Given records:
::::

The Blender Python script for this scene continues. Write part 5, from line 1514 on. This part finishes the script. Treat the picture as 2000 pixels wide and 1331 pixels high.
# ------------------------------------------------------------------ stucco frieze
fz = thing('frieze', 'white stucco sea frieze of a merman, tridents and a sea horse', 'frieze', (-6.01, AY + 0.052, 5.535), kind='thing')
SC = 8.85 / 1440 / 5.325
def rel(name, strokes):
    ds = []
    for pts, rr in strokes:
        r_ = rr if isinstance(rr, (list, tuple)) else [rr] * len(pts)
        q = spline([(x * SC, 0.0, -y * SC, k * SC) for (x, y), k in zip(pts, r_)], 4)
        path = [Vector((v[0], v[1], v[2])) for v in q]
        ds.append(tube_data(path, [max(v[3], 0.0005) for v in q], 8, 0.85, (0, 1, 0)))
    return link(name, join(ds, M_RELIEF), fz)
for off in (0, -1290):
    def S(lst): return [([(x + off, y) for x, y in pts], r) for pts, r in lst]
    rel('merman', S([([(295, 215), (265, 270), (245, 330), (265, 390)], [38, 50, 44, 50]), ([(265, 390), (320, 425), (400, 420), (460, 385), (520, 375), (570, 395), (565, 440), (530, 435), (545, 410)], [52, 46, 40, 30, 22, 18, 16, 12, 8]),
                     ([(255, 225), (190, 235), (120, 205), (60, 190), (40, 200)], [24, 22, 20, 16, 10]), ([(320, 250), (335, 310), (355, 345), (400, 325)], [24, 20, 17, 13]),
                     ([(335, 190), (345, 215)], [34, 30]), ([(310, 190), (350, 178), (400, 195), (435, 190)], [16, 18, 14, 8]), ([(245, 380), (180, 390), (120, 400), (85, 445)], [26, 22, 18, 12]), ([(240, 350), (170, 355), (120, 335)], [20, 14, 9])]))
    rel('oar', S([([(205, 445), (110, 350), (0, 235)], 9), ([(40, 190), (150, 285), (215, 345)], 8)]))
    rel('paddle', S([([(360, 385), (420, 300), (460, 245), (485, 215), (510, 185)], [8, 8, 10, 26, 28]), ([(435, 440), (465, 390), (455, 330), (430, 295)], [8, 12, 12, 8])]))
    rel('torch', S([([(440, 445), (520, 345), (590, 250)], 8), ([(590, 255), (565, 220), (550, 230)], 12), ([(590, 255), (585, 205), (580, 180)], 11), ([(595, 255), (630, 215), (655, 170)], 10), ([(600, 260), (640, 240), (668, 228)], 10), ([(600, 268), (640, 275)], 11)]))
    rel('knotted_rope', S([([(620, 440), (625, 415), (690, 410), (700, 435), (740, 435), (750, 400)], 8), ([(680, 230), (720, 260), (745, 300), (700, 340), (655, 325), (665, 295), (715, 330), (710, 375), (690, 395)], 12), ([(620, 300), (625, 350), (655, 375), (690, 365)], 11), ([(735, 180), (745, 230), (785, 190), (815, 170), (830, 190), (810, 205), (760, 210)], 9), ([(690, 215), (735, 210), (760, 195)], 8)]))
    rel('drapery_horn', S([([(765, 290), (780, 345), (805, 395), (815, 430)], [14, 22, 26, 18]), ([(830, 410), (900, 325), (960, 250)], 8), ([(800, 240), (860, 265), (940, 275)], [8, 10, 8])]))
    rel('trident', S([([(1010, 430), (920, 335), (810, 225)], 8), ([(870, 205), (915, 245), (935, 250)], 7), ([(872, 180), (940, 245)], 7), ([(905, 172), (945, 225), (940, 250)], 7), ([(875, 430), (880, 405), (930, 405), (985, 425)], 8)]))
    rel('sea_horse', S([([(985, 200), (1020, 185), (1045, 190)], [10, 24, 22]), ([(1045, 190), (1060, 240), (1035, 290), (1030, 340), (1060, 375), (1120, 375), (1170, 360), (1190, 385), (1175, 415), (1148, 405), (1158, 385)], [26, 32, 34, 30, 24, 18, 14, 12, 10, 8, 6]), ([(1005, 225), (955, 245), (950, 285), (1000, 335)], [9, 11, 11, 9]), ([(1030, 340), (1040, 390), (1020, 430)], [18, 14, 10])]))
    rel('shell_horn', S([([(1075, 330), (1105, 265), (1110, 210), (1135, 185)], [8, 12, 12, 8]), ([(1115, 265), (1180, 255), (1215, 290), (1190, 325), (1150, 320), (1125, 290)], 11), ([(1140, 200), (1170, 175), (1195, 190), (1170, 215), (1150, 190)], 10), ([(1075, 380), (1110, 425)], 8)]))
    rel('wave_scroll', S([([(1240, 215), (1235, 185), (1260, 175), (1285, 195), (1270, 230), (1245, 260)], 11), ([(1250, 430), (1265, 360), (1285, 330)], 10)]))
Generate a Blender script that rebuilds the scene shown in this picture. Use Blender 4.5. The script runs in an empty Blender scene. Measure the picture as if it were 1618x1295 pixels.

::::

The problem: Show, from the listing above, each line that contains the word "scene".

Written response:
The Blender Python script for this scene continues. Write part 5, from line 1514 on. This part finishes the script. Treat the picture as 2000 pixels wide and 1331 pixels high.
Generate a Blender script that rebuilds the scene shown in this picture. Use Blender 4.5. The script runs in an empty Blender scene. Measure the picture as if it were 1618x1295 pixels.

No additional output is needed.